Nathaniel Rich, author of "Losing Earth" (MCD/FSG, April 2019).

Nathaniel Rich, author of "Losing Earth" (MCD/FSG, April 2019). Credit: Pableaux Johnson

LOSING EARTH: A Recent History, by Nathaniel Rich. MCD/Farrar, Straus and Giroux, 206 pp. $25.

We are a culture awash in superhero and apocalyptic stories, even as the actual seas rise, the deserts surge, the storms intensify and the forests burn.

Nathaniel Rich has trafficked in such fictional scenarios, particularly his 2013 novel “Odds Against Tomorrow,” and in the facts. He splashed down last August to occupy the entire New York Times Sunday Magazine with a searing, sober 30,000-word report, “Losing Earth: The Decade We Almost Stopped Climate Change.”

It is now expanded into a crisp, absorbing but still slim book “Losing Earth: A Recent History.” In either format, it is essential reading.

“The Red Cross estimates that already more refugees flee the environmental crises than violent conflict,” Rich writes. “Starvation, drought, the inundation of the coasts, and the smothering expansion of deserts will force hundreds of millions of people to run for their lives.”

We failed, he argues, to solve this problem when we could: “For in the decade that ran between 1979 and 1989, we had an excellent chance. The world’s major powers came within several signatures of endorsing a binding framework to reduce carbon emissions — far closer than we’ve come since.”

The book samples the surprisingly early and frank consensus that our fossil-fuel habit was altering the atmosphere, ocean and land into a planet that “would soon cease to resemble itself.”

To carry this story, Rich identifies two protagonists: Rafe Pomerance, an energetic lobbyist for Friends of the Earth with zero scientific training, and James Hansen, a mild-mannered climatologist. Hansen was 38 in 1979; Pomerance was 32. (Intriguingly, both men resemble Rich’s fictional Mitchell Zukor, a brilliant disaster forecaster who anchors “Odds Against Tomorrow” as a future Manhattan floods.)

Back in the real world, circa 1980, Pomerance flew to a gathering of two dozen experts on Florida’s Gulf Coast to suggest climate change legislation.
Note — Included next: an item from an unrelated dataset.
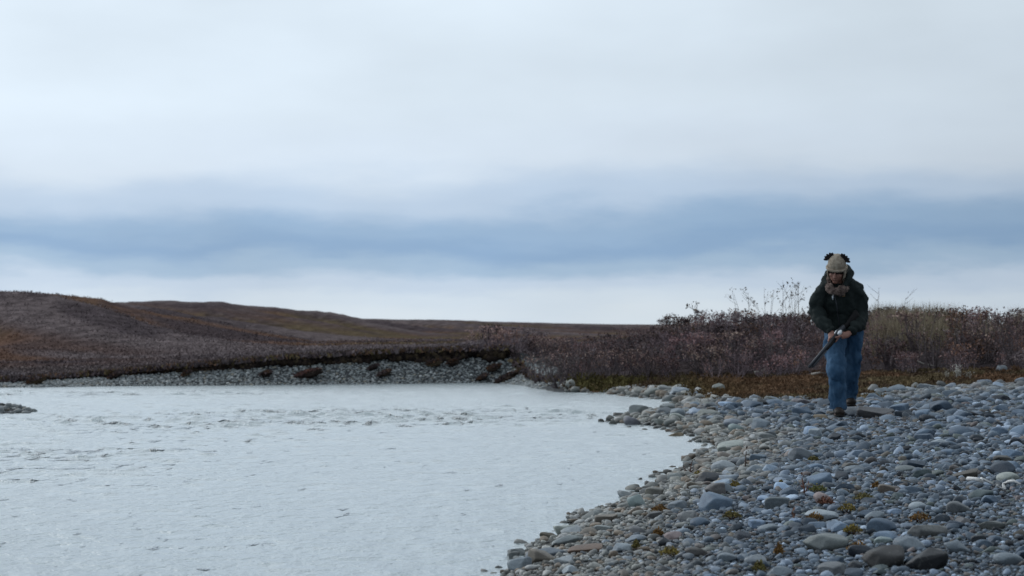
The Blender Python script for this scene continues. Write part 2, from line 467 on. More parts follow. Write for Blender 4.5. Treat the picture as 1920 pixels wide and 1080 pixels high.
b.inputs['Roughness'].default_value = 0.26; b.inputs['IOR'].default_value = 1.33
bump_to(t, b, h, 1.0, 1.0)
nlink(t, b.inputs['Normal'].links[0].from_socket, b.inputs['Coat Normal'])

# colour of the heath: purple-grey birch scrub on the ribs, rusty and olive growth in the gullies; ribs also lightened to paint in fold shading
def gully(x, y): return fbm((x + 0.55 * y) / 7.5, (y - 0.2 * x) / 48.0, oct=3, seed=60)
def heath_color(x, y):
    g = np.clip((gully(x, y) - 0.5) * 3.2 + 0.5, 0, 1)
    n1 = fbm((x + 0.4 * y) / 9.0 + 2, y / 30.0, oct=4, seed=90); n2 = fbm((x + 0.3 * y) / 2.4, y / 9.0 + 4, oct=3, seed=91)
    rib = np.array([0.150, 0.122, 0.123]); mid = np.array([0.112, 0.082, 0.078]); rust = np.array([0.150, 0.090, 0.066]); oliv = np.array([0.128, 0.098, 0.064]); dark = np.array([0.070, 0.056, 0.062])
    w = lambda a, b, v: sstep(a, b, v)[..., None]
    c = mid + (rib - mid) * w(0.5, 0.85, g)
    low = rust + (oliv - rust) * w(0.42, 0.6, n1)
    c = c + (low - c) * w(0.50, 0.28, g) * w(0.34, 0.46, n1)
    c = c + (dark - c) * w(0.58, 0.68, n2) * 0.5
    c = c + (dark - c) * w(0.40, 0.32, n1) * 0.7
    flat = w(58, 48, y)
    return (c + (np.array([0.118, 0.098, 0.103]) - c) * flat * 0.8) * (1.22 - 0.12 * flat)

# ------------------------------------------------------------------ land and river
rows = np.concatenate([np.arange(-12, 5, 0.5), np.arange(5, 24, 0.14), np.arange(24, 34, 0.12), np.arange(34, 42, 0.055), np.arange(42, 50, 0.22),
                       np.geomspace(50, 350, 130), np.geomspace(370, 6000, 18)])
cols = np.concatenate([np.linspace(-1.6, -0.42, 40)[:-1], np.linspace(-0.42, 0.42, 260), np.linspace(0.42, 1.6, 40)[1:]])
YY, UU = np.meshgrid(rows, cols, indexing='ij')
XX = UU * (np.maximum(YY, 0) + 6.0)
ZZ = height(XX, YY)
S_ = shore_s(XX, YY); WF, TM, TG = zones(XX, YY, S_)
nr, nc = XX.shape
ids = np.arange(nr * nc).reshape(nr, nc)
quads = np.stack([ids[:-1, :-1], ids[:-1, 1:], ids[1:, 1:], ids[1:, :-1]], -1).reshape(-1, 4)
VT = np.stack([XX, YY, ZZ], -1).reshape(-1, 3)
fs, fz, fwf, ftm, ftg = [a.ravel()[quads].mean(1) for a in (S_, ZZ, WF, TM, TG)]
fy = VT[quads, 1].mean(1); fx = VT[quads, 0].mean(1)
zone = np.full(len(quads), 3)                                  # tundra
zone[(fs > 0) & (fwf < 0.5) & (ftg <= 0) & (fy < 36)] = 1      # gravel bar
zone[(ftg > 0) & (ftm < 0.25) & (fwf < 0.6) & (fs > 0)] = 2    # moss strip
zone[(fs > 0) & (fs < 1.12) & (fwf >= 0.5)] = 4                # far bank
zone[(fy > 62) & (zone == 3)] = 5
zone[(fs <= 0)] = 0
zone[(fs <= 0) & (fz > -0.03) & (fx < -4) & (np.abs(fy - 25.6) < 3)] = 6
def zone_obj(k, name, m):
    q = quads[zone == k]; u, inv = np.unique(q, return_inverse=True)
    return add(name, mesh_from(name, VT[u], [inv.reshape(-1, 4)], heath_color(VT[u, 0], VT[u, 1]) if k in (3, 5) else None, True, (m,)), kind='structure')
riverbed = zone_obj(0, 'riverbed', M_BED)
gravel_bar = zone_obj(1, 'gravel_bar', M_GRAVEL)
moss_ground = zone_obj(2, 'mossy_ground', M_MOSS)
tundra = zone_obj(3, 'tundra', M_TUNDRA)
bank = zone_obj(4, 'river_bank', M_GRAVEL)
hills = zone_obj(5, 'hill', M_HILL)
spit = zone_obj(6, 'gravel_spit', M_GRAVEL)

wu = np.concatenate([[-60, -20, -6, -2.5, -1.0, -0.6], np.linspace(-0.36, 0.10, 140), [0.25]]); wy = np.concatenate([[-40, -10, 0, 4], np.arange(6.5, 16, 0.05), np.arange(16, 36, 0.07), np.arange(36, 42, 0.25), [44]])
WYY, WUU = np.meshgrid(wy, wu, indexing='ij'); WXX = np.clip(WUU * (np.maximum(WYY, 0) + 1.0), -130, 8); wi = np.arange(WXX.size).reshape(WXX.shape)
def blob(cx, cy, rx_, ry_): return np.exp(-((WXX - cx) / rx_) ** 2 - ((WYY - cy) / ry_) ** 2)
rf = 0.08 + 1.0 * blob(-1.0, 24.5, 2.6, 2.2) + 0.6 * blob(-4.0, 22, 2.6, 3) + 0.7 * blob(-3.8, 15.6, 1.6, 2.4) + 0.12 * blob(-2.0, 10.0, 2.0, 1.8) + 0.8 * blob(-7.5, 33.0, 4.5, 1.6)
rf = np.clip(rf + 0.18, 0, 1)
ph = fbm(WXX * 0.9, WYY * 0.5, oct=3, seed=200)
w1 = fbm(WXX * 5.0 + 2 * ph, WYY * 4.6, oct=3, seed=201); w2 = fbm(WXX * 9.0, WYY * 6.5, oct=2, seed=202); patch = sstep(0.38, 0.62, fbm(WXX * 0.8, WYY * 1.1, oct=3, seed=203))
crest = np.maximum(w1 - (0.72 - 0.20 * rf * (0.3 + 0.7 * patch)), 0)
WZZ = 0.11 * crest * (0.3 + rf) * np.clip(WYY / 22, 0.4, 1.0) + (0.007 * (w2 - 0.5) * (0.4 + rf) + 0.007 * (w1 - 0.5)) * np.clip(WYY / 20, 0.5, 1.2)
WZZ = np.where((WYY > 6) & (WYY < 37) & (WUU > -0.37), WZZ * sstep(36.5, 35.0, WYY), 0.0) * sstep(0.0, -0.5, shore_s(WXX, WYY))
river = add('river', mesh_from('river', np.stack([WXX, WYY, WZZ], -1).reshape(-1, 3), [np.stack([wi[:-1, :-1], wi[:-1, 1:], wi[1:, 1:], wi[1:, :-1]], -1).reshape(-1, 4)],
                               np.stack([rf.ravel()] * 3, -1), True, (M_WATER,)), kind='structure')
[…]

One Stanford engineer framed it as an economic question: How much do we value the future?

Rich recounts the discussion: “We have less time than we realize, said an MIT nuclear engineer named David Rose, who studied how civilizations responded to large technical crises. 'People leave their problems until the eleventh hour, the fifty-ninth minute,’ he said. ‘And then: Eloi, Eloi, lama sabachthani?’”

In this telling, Jesus’s Aramaic lamentation, “My God, My God, why have you forsaken me?” pairs nicely with the general human impulse to put our heads in the sand.

Of course, as Rich reports it, ExxonMobil was working the fog-machine on the other side of the street: “The dominant narrative for the last quarter century has concerned the unrestrained efforts of the fossil fuel industry, compounded by the ingratiating abetment of the Republican Party, to suppress scientific fact, confuse the public, and bribe politicians.”

A big assist came from John Sununu, George H.W. Bush’s chief of staff, who scuttled that aforementioned best chance: the 1989 International Planet Protection Convention in the Netherlands.

A decade earlier, when the Gulf Coast gathering broke apart around quarrelsome semantics, Pomerance determined the planet “needed a hero. He just had to find one.” Enter Hansen.

Some critics have dinged Rich for this comic-book approach, embedded in a savior trope beloved of American white male elites. And he seems to have responded in his afterword, writing that “there will eventually emerge a vigorous, populist campaign” to combat the eco-villains.

But it feels wrongheaded to be distracted from the story by its structure. This is no science book; there are no charts, let alone equations. This is a well-told tale that grapples with Aristotle’s fundamental insight that humans are political animals — and asks whether we can finally, collectively, rouse ourselves to act.